Fourier Domain Physics Informed Neural Network
FOS: Physical sciences
Physics - Optics
Optics (physics.optics)
DOI:
10.48550/arxiv.2409.19895
Publication Date:
2024-01-01
AUTHORS (2)
ABSTRACT
Ultrafast optics is driven by a myriad of complex nonlinear dynamics. The ubiquitous presence of governing equations in the form of partial integro-differential equations (PIDE) necessitates the need for advanced computational tools to understand the underlying physical mechanisms. From the experimental perspective, signal-to-noise ratio and availability of measurable data, accounts for a bottle neck in numerical and data-driven modeling methods. In this paper we extend the application of the physics informed neural network (PINN) architecture to include prior knowledge in both the physical and Fourier domain.

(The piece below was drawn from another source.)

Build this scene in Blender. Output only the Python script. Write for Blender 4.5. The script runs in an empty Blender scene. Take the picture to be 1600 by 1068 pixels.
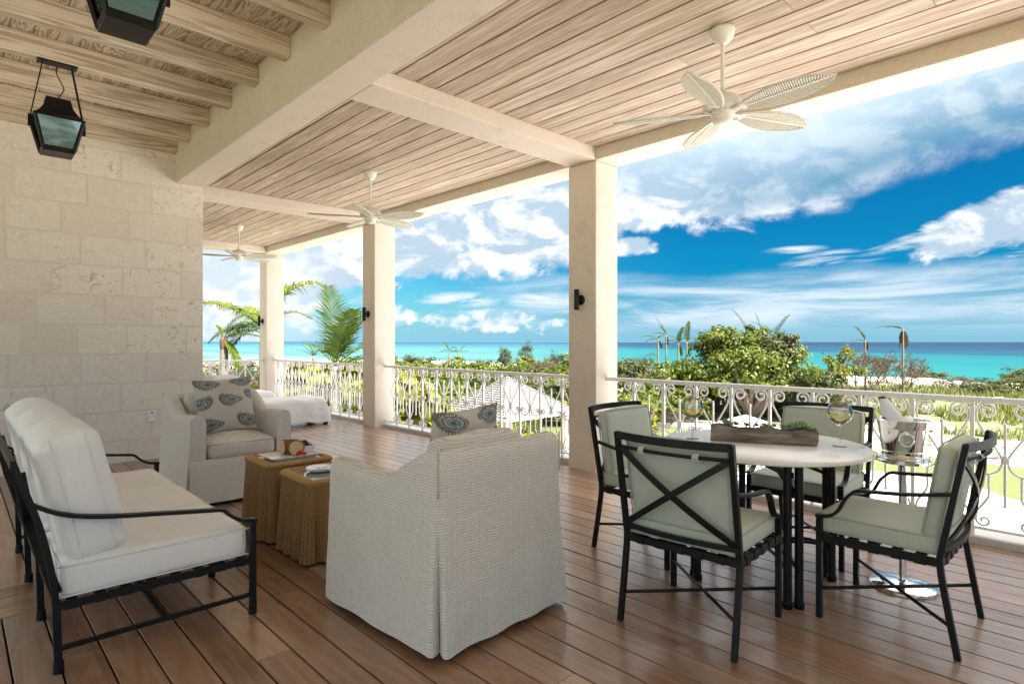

We demonstrate our Fourier Domain PINN (FD-PINN) in two distinct forms. The Continuous time FD-PINN is used to predict accurate solutions to the Generalized Pulse Propagation Equation, which includes the complete delayed nonlinear response, in the data-starved and noisy regime. We extend the architecture to the Discrete time FD-PINN to recover the delayed-response physics from spatially separated measurement points. We conducted the first systematic study of the effect of SNR on the spatiotemporal field prediction as well as physics discovery. Our architecture ensures high fidelity predictive modeling and hidden physics recovery for applications such as image reconstruction, pulse characterization and shaping, as well as hidden parameter discovery. The benefits of the FD-PINN for ultrafast nonlinear optics make it immediately experimentally deployable. FD-PINN represents the next generation of tools to study optical phenomena both through modeling and measurements for both forward and inverse problems.